**Required task**
Beginning with the first line of the data below, extract each line up to and including the one containing "lump('lilac_pouch', 'lilac cloth". Copy them exactly and add nothing.

**Collected material**
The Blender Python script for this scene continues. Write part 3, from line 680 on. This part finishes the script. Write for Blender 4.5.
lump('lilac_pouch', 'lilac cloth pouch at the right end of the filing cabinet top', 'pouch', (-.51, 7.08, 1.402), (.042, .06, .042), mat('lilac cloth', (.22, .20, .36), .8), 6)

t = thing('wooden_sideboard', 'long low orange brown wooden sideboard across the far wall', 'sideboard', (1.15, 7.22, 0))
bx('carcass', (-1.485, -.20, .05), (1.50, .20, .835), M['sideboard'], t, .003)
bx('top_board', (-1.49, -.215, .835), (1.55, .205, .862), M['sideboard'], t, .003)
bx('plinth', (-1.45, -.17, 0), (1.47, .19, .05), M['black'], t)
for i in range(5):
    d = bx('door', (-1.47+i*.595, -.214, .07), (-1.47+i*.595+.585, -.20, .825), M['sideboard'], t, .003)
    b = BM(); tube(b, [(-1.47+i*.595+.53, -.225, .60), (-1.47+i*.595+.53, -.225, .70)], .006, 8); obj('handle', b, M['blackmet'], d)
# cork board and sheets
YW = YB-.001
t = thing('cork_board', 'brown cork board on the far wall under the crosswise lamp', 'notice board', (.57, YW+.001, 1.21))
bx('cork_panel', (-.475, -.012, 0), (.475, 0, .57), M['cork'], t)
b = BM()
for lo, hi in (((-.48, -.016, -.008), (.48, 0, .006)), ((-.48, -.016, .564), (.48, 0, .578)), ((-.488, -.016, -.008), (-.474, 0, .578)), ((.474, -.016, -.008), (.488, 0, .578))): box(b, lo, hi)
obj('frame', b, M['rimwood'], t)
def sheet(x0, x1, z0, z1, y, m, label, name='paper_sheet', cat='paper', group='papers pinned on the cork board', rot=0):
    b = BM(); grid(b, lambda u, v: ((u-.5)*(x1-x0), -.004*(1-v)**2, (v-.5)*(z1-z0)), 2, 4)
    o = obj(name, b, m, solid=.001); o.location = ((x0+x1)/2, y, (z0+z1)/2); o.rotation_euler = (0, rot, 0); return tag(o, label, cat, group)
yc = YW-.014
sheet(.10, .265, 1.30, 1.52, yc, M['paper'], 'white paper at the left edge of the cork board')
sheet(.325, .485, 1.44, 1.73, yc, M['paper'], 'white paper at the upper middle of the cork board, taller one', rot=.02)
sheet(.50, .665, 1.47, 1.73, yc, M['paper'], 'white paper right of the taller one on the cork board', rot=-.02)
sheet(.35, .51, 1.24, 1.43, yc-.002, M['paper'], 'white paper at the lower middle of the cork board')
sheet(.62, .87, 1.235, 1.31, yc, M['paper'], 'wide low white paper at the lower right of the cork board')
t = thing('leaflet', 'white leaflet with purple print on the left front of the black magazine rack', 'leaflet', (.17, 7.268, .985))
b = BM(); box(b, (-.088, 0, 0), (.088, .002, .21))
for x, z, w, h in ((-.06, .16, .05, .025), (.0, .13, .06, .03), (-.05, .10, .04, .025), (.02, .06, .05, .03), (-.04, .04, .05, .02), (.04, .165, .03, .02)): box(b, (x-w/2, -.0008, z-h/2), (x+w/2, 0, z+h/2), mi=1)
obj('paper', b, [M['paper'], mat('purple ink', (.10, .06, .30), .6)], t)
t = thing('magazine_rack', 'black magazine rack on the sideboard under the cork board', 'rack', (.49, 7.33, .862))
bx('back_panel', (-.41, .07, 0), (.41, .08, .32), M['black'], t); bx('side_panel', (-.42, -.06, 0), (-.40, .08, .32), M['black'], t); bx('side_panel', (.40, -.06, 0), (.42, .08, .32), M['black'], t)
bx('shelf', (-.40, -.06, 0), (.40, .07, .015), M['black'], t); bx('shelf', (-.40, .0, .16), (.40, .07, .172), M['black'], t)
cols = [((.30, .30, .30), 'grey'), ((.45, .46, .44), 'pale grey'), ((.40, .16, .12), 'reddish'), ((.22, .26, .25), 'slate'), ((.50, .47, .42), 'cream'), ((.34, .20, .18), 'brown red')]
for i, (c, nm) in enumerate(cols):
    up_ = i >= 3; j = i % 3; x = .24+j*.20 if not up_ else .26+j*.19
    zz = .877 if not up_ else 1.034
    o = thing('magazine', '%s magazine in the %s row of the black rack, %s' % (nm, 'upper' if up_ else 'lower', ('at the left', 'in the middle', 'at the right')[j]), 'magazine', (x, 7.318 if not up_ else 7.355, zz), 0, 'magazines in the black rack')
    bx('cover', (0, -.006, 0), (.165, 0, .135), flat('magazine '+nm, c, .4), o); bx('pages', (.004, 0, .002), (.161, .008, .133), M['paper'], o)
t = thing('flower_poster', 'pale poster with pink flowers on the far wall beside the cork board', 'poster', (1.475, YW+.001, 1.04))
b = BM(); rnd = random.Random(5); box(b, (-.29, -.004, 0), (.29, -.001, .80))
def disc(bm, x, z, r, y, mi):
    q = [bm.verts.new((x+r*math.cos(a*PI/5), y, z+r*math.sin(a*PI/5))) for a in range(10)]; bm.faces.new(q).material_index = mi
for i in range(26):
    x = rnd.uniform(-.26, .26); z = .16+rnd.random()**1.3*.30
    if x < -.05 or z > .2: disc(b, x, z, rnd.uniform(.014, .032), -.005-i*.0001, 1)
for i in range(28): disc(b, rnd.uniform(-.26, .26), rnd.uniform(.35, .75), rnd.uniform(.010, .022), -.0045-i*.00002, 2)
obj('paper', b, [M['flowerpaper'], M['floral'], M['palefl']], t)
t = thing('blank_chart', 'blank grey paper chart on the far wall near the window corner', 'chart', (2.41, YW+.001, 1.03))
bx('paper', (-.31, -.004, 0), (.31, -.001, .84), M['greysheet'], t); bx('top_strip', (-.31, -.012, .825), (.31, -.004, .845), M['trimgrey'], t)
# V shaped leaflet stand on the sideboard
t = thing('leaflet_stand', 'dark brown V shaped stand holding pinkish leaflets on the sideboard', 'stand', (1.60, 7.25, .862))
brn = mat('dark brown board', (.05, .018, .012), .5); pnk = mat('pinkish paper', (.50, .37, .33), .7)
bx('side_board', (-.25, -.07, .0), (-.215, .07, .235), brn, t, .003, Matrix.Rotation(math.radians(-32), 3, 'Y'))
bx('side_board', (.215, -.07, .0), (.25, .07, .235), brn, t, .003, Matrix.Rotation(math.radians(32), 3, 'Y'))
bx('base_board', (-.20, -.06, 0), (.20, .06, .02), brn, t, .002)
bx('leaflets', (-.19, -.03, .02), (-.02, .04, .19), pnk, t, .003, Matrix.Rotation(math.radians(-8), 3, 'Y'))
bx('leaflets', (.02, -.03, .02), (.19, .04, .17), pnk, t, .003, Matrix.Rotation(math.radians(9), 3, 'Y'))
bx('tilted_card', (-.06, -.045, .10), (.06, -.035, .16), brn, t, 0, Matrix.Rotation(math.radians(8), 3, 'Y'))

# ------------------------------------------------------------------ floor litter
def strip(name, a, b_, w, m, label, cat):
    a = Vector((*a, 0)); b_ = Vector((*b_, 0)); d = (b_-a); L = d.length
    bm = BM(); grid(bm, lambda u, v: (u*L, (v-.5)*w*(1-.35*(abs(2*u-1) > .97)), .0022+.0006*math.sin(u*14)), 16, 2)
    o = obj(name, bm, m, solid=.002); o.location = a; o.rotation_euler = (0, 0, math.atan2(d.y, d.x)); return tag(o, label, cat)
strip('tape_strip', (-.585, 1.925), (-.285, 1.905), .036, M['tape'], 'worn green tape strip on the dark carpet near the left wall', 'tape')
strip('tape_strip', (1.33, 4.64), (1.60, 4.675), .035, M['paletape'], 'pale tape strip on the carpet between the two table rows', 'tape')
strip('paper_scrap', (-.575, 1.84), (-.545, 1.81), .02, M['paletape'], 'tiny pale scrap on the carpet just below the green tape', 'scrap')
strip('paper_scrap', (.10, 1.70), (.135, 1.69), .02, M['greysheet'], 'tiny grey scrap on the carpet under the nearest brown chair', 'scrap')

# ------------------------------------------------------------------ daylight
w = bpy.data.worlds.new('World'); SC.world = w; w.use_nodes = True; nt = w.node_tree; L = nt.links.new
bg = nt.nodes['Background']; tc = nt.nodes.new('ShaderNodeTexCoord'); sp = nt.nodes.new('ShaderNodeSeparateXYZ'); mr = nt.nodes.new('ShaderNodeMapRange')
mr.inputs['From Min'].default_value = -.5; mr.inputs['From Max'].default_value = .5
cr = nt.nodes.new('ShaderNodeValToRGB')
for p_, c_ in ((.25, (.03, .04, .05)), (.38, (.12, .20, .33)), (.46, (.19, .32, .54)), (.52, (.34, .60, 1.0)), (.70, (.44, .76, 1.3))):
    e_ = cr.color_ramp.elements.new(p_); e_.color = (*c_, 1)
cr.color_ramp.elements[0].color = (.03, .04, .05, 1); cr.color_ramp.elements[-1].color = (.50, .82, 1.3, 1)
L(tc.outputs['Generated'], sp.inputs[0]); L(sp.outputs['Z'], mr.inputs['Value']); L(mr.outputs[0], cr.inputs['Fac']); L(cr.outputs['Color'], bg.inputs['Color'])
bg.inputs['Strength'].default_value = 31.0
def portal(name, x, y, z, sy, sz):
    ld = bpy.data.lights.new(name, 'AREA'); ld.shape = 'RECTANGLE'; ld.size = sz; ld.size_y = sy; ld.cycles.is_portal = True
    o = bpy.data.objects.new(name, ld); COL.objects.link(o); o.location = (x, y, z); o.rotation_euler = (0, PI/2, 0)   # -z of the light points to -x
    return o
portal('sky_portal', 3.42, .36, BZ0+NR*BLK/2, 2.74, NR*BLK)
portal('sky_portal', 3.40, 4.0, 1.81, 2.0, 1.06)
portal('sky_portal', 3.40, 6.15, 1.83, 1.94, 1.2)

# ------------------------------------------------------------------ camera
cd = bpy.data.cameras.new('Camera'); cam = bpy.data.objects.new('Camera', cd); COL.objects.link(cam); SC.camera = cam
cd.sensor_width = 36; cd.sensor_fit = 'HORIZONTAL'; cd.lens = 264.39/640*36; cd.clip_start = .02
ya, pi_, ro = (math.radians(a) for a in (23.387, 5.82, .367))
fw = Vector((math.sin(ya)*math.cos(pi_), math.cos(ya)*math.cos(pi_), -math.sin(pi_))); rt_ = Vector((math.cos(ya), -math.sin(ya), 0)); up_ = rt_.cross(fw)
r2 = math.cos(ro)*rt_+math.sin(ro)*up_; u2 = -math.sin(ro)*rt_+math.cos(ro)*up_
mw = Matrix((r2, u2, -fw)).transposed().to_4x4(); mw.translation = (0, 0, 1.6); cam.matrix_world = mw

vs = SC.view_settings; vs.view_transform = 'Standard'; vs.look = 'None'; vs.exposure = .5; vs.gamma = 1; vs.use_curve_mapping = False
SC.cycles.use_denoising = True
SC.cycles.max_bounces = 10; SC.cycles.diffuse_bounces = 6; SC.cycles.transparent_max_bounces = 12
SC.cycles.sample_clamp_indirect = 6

**Result of the task**
The Blender Python script for this scene continues. Write part 3, from line 680 on. This part finishes the script. Write for Blender 4.5.
lump('lilac_pouch', 'lilac cloth pouch at the right end of the filing cabinet top', 'pouch', (-.51, 7.08, 1.402), (.042, .06, .042), mat('lilac cloth', (.22, .20, .36), .8), 6)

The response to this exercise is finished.